### [To be done]
Return exactly the listing's lines, from its first line to the line holding "bm_obj('hinge',bm,UP,M['bright'])", ends included.

=== Source data ===

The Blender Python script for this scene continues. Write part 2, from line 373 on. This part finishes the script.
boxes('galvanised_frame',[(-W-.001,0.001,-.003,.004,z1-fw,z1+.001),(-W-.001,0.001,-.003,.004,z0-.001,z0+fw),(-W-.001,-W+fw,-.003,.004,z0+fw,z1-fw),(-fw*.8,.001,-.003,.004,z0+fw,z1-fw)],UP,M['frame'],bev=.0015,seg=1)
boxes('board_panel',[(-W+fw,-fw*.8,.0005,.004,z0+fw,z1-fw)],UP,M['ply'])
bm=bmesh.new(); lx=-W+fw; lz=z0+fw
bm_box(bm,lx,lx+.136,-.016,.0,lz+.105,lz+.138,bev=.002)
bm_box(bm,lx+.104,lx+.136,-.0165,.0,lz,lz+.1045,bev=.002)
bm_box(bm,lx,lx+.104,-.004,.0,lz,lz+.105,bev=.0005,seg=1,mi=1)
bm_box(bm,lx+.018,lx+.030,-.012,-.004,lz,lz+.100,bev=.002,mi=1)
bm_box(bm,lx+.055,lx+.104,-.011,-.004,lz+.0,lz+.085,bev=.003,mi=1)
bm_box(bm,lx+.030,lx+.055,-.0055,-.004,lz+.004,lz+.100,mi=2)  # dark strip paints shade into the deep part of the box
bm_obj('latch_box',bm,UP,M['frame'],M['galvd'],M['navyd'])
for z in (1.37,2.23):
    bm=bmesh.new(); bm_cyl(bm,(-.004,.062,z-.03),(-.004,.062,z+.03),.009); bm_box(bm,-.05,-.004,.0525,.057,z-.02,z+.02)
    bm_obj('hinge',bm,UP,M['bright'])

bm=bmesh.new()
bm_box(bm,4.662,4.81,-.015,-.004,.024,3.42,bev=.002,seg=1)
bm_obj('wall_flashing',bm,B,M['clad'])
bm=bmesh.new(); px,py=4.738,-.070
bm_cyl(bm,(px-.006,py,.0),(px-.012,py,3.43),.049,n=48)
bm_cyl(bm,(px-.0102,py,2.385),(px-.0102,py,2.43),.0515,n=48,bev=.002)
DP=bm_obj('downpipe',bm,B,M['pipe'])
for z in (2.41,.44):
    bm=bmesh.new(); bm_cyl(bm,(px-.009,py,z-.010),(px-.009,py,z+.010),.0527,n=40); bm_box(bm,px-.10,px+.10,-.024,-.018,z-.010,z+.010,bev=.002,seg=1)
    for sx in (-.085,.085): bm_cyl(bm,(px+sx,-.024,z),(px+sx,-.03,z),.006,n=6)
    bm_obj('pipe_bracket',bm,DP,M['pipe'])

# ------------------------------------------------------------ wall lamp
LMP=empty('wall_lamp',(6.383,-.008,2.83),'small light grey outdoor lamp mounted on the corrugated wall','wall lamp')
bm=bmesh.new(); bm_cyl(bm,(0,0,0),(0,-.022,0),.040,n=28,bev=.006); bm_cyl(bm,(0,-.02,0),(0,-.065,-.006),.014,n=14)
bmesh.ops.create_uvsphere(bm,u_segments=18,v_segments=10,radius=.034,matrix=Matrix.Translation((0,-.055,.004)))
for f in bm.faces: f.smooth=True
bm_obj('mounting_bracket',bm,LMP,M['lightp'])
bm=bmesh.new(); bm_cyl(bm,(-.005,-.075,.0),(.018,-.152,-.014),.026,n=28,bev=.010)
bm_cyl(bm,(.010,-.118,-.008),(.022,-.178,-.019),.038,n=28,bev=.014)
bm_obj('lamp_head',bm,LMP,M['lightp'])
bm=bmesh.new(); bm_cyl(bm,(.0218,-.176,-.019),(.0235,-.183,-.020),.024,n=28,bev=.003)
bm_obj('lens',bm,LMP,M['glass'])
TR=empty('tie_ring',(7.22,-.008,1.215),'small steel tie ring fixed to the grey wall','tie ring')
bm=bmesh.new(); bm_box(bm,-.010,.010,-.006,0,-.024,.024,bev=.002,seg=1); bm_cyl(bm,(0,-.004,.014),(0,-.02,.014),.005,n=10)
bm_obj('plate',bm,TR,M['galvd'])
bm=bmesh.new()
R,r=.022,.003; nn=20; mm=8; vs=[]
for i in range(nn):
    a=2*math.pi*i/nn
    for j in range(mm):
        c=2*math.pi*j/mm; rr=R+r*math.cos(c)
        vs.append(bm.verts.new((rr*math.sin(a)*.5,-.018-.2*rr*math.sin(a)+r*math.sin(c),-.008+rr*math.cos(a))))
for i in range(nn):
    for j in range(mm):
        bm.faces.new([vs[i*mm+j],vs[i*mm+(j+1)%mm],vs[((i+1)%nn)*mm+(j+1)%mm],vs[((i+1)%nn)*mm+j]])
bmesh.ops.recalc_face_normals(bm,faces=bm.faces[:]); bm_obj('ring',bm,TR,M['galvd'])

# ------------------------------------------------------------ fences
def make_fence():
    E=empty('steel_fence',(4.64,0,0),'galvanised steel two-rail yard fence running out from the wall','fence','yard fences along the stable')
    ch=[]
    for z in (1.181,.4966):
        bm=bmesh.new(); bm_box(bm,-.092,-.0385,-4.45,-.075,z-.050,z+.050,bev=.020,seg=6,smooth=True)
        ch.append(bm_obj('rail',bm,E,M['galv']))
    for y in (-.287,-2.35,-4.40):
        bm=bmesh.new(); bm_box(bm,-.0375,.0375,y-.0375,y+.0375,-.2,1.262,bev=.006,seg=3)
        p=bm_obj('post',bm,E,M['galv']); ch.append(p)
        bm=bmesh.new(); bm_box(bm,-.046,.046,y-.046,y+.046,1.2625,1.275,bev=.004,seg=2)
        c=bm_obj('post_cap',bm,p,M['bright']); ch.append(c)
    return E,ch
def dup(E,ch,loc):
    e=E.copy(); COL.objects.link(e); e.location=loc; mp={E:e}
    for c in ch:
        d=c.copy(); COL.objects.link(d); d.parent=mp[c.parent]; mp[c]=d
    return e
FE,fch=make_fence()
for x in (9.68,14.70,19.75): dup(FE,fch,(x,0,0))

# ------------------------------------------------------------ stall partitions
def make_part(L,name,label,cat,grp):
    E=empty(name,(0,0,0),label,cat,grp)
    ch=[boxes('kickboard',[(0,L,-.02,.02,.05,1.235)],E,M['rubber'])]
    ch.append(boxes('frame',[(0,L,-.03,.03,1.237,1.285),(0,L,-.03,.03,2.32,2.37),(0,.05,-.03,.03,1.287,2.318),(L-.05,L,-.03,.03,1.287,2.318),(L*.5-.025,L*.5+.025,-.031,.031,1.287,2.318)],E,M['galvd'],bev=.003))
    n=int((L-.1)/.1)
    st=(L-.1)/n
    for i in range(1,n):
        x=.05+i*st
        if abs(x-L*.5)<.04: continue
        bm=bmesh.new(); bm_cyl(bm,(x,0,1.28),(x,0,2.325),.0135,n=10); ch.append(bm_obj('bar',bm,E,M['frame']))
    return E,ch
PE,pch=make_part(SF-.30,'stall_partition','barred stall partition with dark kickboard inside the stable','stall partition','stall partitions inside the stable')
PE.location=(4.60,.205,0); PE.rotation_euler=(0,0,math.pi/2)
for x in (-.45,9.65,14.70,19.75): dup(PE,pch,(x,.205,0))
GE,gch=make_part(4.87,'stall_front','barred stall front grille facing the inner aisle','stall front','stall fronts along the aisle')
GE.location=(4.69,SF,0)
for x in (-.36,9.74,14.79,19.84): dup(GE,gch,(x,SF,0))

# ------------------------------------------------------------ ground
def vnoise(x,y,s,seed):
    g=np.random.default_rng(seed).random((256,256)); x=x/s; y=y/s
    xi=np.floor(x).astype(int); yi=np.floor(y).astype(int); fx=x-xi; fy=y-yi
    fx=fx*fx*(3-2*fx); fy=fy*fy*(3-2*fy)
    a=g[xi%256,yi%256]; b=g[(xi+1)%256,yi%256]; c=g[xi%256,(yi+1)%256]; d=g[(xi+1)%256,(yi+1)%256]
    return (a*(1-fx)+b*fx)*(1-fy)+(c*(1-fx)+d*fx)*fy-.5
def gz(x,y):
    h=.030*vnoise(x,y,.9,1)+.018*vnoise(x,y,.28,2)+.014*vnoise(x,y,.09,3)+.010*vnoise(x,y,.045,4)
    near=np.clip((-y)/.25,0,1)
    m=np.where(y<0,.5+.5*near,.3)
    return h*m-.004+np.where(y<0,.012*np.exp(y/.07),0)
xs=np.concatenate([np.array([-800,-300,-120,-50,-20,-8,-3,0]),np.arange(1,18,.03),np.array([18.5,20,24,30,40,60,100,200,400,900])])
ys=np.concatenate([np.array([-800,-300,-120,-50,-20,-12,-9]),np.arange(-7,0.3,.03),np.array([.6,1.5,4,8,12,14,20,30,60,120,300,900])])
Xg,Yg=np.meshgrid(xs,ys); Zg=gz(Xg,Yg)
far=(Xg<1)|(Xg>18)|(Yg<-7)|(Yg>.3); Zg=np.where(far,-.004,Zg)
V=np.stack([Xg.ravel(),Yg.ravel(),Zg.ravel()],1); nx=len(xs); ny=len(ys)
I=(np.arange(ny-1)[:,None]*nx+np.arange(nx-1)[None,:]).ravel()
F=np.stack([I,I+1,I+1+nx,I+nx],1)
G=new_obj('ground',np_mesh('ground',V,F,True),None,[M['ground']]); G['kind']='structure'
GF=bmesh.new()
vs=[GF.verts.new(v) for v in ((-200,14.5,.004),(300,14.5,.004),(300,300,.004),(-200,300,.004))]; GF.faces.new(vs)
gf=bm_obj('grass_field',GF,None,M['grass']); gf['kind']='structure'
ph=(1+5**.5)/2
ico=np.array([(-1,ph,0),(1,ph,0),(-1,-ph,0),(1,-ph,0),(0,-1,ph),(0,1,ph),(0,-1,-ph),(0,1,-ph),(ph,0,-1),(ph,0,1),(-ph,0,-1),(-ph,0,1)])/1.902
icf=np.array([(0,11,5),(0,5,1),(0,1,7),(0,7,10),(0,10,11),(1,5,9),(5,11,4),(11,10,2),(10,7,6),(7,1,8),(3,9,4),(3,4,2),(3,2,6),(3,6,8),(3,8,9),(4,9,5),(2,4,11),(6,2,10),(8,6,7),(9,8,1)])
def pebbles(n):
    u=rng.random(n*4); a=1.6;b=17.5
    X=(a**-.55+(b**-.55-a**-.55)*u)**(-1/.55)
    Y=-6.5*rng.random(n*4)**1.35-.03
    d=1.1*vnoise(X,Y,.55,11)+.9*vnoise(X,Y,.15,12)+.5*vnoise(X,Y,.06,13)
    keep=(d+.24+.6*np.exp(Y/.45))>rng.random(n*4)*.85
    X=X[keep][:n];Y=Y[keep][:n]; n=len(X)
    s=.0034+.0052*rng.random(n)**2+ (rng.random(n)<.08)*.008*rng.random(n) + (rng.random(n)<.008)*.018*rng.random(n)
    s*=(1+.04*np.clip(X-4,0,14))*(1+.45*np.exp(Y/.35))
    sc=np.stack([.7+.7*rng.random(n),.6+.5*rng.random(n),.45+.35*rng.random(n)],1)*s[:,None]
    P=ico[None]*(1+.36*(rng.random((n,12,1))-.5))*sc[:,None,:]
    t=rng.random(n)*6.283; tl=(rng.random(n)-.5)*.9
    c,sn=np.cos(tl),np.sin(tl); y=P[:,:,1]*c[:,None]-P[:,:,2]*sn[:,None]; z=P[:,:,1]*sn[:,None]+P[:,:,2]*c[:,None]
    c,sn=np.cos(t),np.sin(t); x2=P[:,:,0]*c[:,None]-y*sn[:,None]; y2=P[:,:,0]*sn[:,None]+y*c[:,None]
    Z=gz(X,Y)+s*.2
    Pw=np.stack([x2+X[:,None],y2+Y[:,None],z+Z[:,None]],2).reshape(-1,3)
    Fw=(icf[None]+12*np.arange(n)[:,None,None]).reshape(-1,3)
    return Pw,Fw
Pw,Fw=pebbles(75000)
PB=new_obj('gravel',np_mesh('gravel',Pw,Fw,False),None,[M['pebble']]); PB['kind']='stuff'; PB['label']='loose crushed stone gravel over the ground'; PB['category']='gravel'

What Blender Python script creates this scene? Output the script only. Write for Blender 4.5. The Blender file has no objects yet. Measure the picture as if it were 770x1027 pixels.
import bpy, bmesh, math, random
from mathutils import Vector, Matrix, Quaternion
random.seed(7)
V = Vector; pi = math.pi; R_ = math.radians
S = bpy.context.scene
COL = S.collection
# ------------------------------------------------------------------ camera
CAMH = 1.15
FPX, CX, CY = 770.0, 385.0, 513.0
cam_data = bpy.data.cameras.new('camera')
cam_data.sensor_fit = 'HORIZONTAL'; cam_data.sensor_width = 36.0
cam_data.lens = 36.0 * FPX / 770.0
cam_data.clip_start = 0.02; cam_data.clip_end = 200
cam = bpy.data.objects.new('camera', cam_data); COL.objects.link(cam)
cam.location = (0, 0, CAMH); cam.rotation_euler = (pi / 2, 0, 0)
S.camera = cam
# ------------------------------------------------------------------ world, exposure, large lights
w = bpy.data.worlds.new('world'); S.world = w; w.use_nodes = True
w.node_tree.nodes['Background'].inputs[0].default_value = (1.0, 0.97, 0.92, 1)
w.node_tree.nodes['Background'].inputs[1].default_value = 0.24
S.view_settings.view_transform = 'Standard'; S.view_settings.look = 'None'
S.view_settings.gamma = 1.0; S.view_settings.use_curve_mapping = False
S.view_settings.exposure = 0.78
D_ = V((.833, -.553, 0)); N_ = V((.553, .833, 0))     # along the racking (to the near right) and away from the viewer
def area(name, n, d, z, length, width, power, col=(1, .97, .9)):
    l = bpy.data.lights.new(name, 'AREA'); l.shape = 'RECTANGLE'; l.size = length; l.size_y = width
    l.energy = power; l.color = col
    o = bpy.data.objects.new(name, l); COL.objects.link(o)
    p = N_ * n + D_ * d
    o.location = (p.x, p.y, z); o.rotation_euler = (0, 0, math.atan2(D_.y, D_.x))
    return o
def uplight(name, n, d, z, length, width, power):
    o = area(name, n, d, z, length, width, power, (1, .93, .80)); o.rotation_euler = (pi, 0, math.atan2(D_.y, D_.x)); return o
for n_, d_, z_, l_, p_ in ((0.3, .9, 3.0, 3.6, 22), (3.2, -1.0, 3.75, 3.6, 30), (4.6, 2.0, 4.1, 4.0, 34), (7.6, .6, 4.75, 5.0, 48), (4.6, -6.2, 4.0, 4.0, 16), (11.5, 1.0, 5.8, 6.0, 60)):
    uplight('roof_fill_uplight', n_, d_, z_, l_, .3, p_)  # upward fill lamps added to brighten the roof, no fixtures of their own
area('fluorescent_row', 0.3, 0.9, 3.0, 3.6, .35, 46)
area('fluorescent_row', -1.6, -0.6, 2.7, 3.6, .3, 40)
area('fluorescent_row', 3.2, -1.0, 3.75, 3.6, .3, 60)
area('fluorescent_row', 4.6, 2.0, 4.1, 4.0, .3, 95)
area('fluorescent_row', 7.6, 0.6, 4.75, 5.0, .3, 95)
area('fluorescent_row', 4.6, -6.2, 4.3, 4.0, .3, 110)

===

### [Result of the exercise]
The Blender Python script for this scene continues. Write part 2, from line 373 on. This part finishes the script.
boxes('galvanised_frame',[(-W-.001,0.001,-.003,.004,z1-fw,z1+.001),(-W-.001,0.001,-.003,.004,z0-.001,z0+fw),(-W-.001,-W+fw,-.003,.004,z0+fw,z1-fw),(-fw*.8,.001,-.003,.004,z0+fw,z1-fw)],UP,M['frame'],bev=.0015,seg=1)
boxes('board_panel',[(-W+fw,-fw*.8,.0005,.004,z0+fw,z1-fw)],UP,M['ply'])
bm=bmesh.new(); lx=-W+fw; lz=z0+fw
bm_box(bm,lx,lx+.136,-.016,.0,lz+.105,lz+.138,bev=.002)
bm_box(bm,lx+.104,lx+.136,-.0165,.0,lz,lz+.1045,bev=.002)
bm_box(bm,lx,lx+.104,-.004,.0,lz,lz+.105,bev=.0005,seg=1,mi=1)
bm_box(bm,lx+.018,lx+.030,-.012,-.004,lz,lz+.100,bev=.002,mi=1)
bm_box(bm,lx+.055,lx+.104,-.011,-.004,lz+.0,lz+.085,bev=.003,mi=1)
bm_box(bm,lx+.030,lx+.055,-.0055,-.004,lz+.004,lz+.100,mi=2)  # dark strip paints shade into the deep part of the box
bm_obj('latch_box',bm,UP,M['frame'],M['galvd'],M['navyd'])
for z in (1.37,2.23):
    bm=bmesh.new(); bm_cyl(bm,(-.004,.062,z-.03),(-.004,.062,z+.03),.009); bm_box(bm,-.05,-.004,.0525,.057,z-.02,z+.02)
    bm_obj('hinge',bm,UP,M['bright'])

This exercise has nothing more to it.